BEGIN

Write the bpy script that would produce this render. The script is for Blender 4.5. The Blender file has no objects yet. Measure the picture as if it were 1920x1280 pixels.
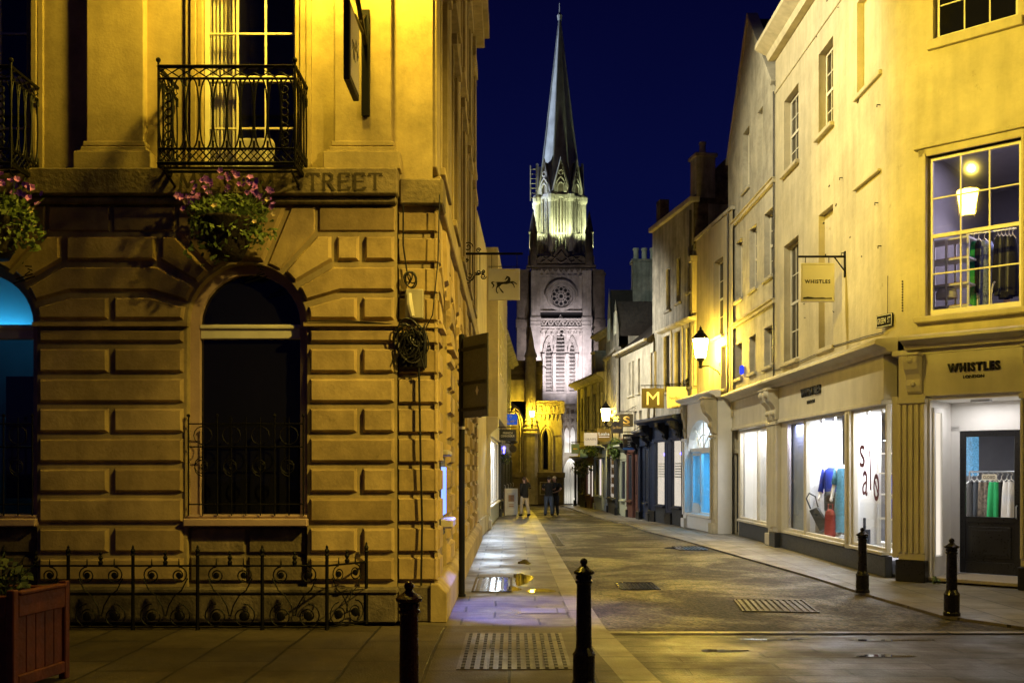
import bpy, bmesh, math, random
from mathutils import Vector, Matrix
random.seed(7)
SC = bpy.context.scene
COL = SC.collection
F, H = 1870.0, 1.85          # camera: focal length in photo pixels, eye height in metres
PI = math.pi
def P(px, py, Y): return Vector(((px-960)*Y/F, Y, H+(882-py)*Y/F))
def GY(py): return F*H/(py-882)

# ------------------------------------------------------------------ materials
def new_mat(name):
    m = bpy.data.materials.new(name); m.use_nodes = True
    nt = m.node_tree
    return m, nt, nt.nodes['Principled BSDF']
def nd(nt, t, **kw):
    n = nt.nodes.new(t)
    for k, v in kw.items(): setattr(n, k, v)
    return n
def ramp(nt, p0, c0, p1, c1):
    r = nd(nt, 'ShaderNodeValToRGB'); e = r.color_ramp.elements
    e[0].position = p0; e[0].color = (*c0, 1) if len(c0) == 3 else c0
    e[1].position = p1; e[1].color = (*c1, 1) if len(c1) == 3 else c1
    return r
def mul(c, k): return tuple(max(0, min(1, x*k)) for x in c)
def mix_mul(nt, a, b, fac=1.0):
    n = nd(nt, 'ShaderNodeMix', data_type='RGBA', blend_type='MULTIPLY')
    n.inputs[0].default_value = fac
    nt.links.new(a, n.inputs[6]); nt.links.new(b, n.inputs[7])
    return n.outputs[2]
def mat(name, col, rough=.7, metal=0.0, var=.25, scale=2.5, bump=.25, bscale=35, streak=0.0, blotch=0.0, spec=.4, rvar=.12, spots=0.0, island=0.0, lump=0.0):
    m, nt, b = new_mat(name); L = nt.links.new
    g = nd(nt, 'ShaderNodeNewGeometry')
    n1 = nd(nt, 'ShaderNodeTexNoise'); n1.inputs['Scale'].default_value = scale; n1.inputs['Detail'].default_value = 8
    n1.inputs['Roughness'].default_value = .65
    L(g.outputs['Position'], n1.inputs['Vector'])
    r1 = ramp(nt, .3, mul(col, 1-var), .72, mul(col, 1+var)); L(n1.outputs[0], r1.inputs[0])
    out = r1.outputs[0]
    if streak:
        mp = nd(nt, 'ShaderNodeMapping'); mp.inputs['Scale'].default_value = (4.3, 4.3, .5); L(g.outputs['Position'], mp.inputs[0])
        n2 = nd(nt, 'ShaderNodeTexNoise'); n2.inputs['Scale'].default_value = 1.0; n2.inputs['Detail'].default_value = 6
        L(mp.outputs[0], n2.inputs['Vector'])
        r2 = ramp(nt, .36, (1-streak,)*3, .58, (1, 1, 1)); L(n2.outputs[0], r2.inputs[0])
        out = mix_mul(nt, out, r2.outputs[0])
    if blotch:
        n3 = nd(nt, 'ShaderNodeTexNoise'); n3.inputs['Scale'].default_value = .8; n3.inputs['Detail'].default_value = 10
        n3.inputs['Roughness'].default_value = .75
        L(g.outputs['Position'], n3.inputs['Vector'])
        r3 = ramp(nt, .4, (1-blotch,)*3, .56, (1, 1, 1)); L(n3.outputs[0], r3.inputs[0])
        out = mix_mul(nt, out, r3.outputs[0])
    if spots:
        n5 = nd(nt, 'ShaderNodeTexNoise'); n5.inputs['Scale'].default_value = 3.4; n5.inputs['Detail'].default_value = 12; n5.inputs['Roughness'].default_value = .8
        L(g.outputs['Position'], n5.inputs['Vector'])
        r5 = ramp(nt, .60, (1, 1, 1), .68, (1-spots,)*3); L(n5.outputs[0], r5.inputs[0]); out = mix_mul(nt, out, r5.outputs[0])
    if island:
        r6 = ramp(nt, 0, (1-island, 1-island*1.05, 1-island*1.15), 1, (1, 1, 1)); L(g.outputs['Random Per Island'], r6.inputs[0]); out = mix_mul(nt, out, r6.outputs[0])
    L(out, b.inputs['Base Color'])
    b.inputs['Metallic'].default_value = metal
    b.inputs['Specular IOR Level'].default_value = spec
    n4 = nd(nt, 'ShaderNodeTexNoise'); n4.inputs['Scale'].default_value = bscale; n4.inputs['Detail'].default_value = 6
    L(g.outputs['Position'], n4.inputs['Vector'])
    r4 = ramp(nt, .3, (max(.03, rough-rvar),)*3, .7, (min(1, rough+rvar),)*3); L(n4.outputs[0], r4.inputs[0])
    L(r4.outputs[0], b.inputs['Roughness'])
    if bump:
        bp = nd(nt, 'ShaderNodeBump'); bp.inputs['Strength'].default_value = bump; bp.inputs['Distance'].default_value = .02
        hgt = n4.outputs[0]
        if lump:
            n7 = nd(nt, 'ShaderNodeTexNoise'); n7.inputs['Scale'].default_value = 5; n7.inputs['Detail'].default_value = 4; L(g.outputs['Position'], n7.inputs['Vector'])
            ma = nd(nt, 'ShaderNodeMath', operation='MULTIPLY_ADD'); ma.inputs[1].default_value = lump; L(n7.outputs[0], ma.inputs[0]); L(n4.outputs[0], ma.inputs[2]); hgt = ma.outputs[0]
        L(hgt, bp.inputs['Height']); L(bp.outputs[0], b.inputs['Normal'])
    return m
def emit(name, col, s, tex=0.0):
    m = bpy.data.materials.new(name); m.use_nodes = True; nt = m.node_tree
    nt.nodes.remove(nt.nodes['Principled BSDF'])
    e = nd(nt, 'ShaderNodeEmission'); e.inputs[0].default_value = (*col, 1); e.inputs[1].default_value = s
    nt.links.new(e.outputs[0], nt.nodes['Material Output'].inputs[0])
    if tex:
        g = nd(nt, 'ShaderNodeNewGeometry'); n = nd(nt, 'ShaderNodeTexNoise'); n.inputs['Scale'].default_value = 1.6
        nt.links.new(g.outputs['Position'], n.inputs['Vector'])
        r = ramp(nt, .3, mul(col, 1-tex), .7, col); nt.links.new(n.outputs[0], r.inputs[0]); nt.links.new(r.outputs[0], e.inputs[0])
    return m
def glass(name, tint=(1, 1, 1), refl=1.0):
    m = bpy.data.materials.new(name); m.use_nodes = True; nt = m.node_tree; L = nt.links.new
    nt.nodes.remove(nt.nodes['Principled BSDF'])
    t = nd(nt, 'ShaderNodeBsdfTransparent'); t.inputs[0].default_value = (*tint, 1)
    g = nd(nt, 'ShaderNodeBsdfGlossy'); g.inputs['Roughness'].default_value = .02
    fr = nd(nt, 'ShaderNodeLayerWeight'); fr.inputs[0].default_value = .5
    pw = nd(nt, 'ShaderNodeMath', operation='POWER'); pw.inputs[1].default_value = 5.0; L(fr.outputs[1], pw.inputs[0])
    mx = nd(nt, 'ShaderNodeMixShader')
    k = nd(nt, 'ShaderNodeMath', operation='MULTIPLY_ADD'); k.inputs[1].default_value = .7*refl; k.inputs[2].default_value = .04*refl
    fr = pw
    L(fr.outputs[0], k.inputs[0]); L(k.outputs[0], mx.inputs[0]); L(t.outputs[0], mx.inputs[1]); L(g.outputs[0], mx.inputs[2])
    L(mx.outputs[0], nt.nodes['Material Output'].inputs[0])
    return m
def pane_mat(name, col=(.006, .006, .008), rough=.07):
    m, nt, b = new_mat(name); L = nt.links.new
    b.inputs['Base Color'].default_value = (*col, 1); b.inputs['Roughness'].default_value = rough
    g = nd(nt, 'ShaderNodeNewGeometry'); n = nd(nt, 'ShaderNodeTexNoise'); n.inputs['Scale'].default_value = 2.2
    L(g.outputs['Position'], n.inputs['Vector'])
    bp = nd(nt, 'ShaderNodeBump'); bp.inputs['Strength'].default_value = .12; bp.inputs['Distance'].default_value = .05
    L(n.outputs[0], bp.inputs['Height']); L(bp.outputs[0], b.inputs['Normal'])
    return m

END

What you are asked to do → Go from the first line of the listing to the line holding "def GY(py): return F*H/(py-882)" and, please, transcribe those lines exactly, both included, with no pictures.

The solution →
Write the bpy script that would produce this render. The script is for Blender 4.5. The Blender file has no objects yet. Measure the picture as if it were 1920x1280 pixels.
import bpy, bmesh, math, random
from mathutils import Vector, Matrix
random.seed(7)
SC = bpy.context.scene
COL = SC.collection
F, H = 1870.0, 1.85          # camera: focal length in photo pixels, eye height in metres
PI = math.pi
def P(px, py, Y): return Vector(((px-960)*Y/F, Y, H+(882-py)*Y/F))
def GY(py): return F*H/(py-882)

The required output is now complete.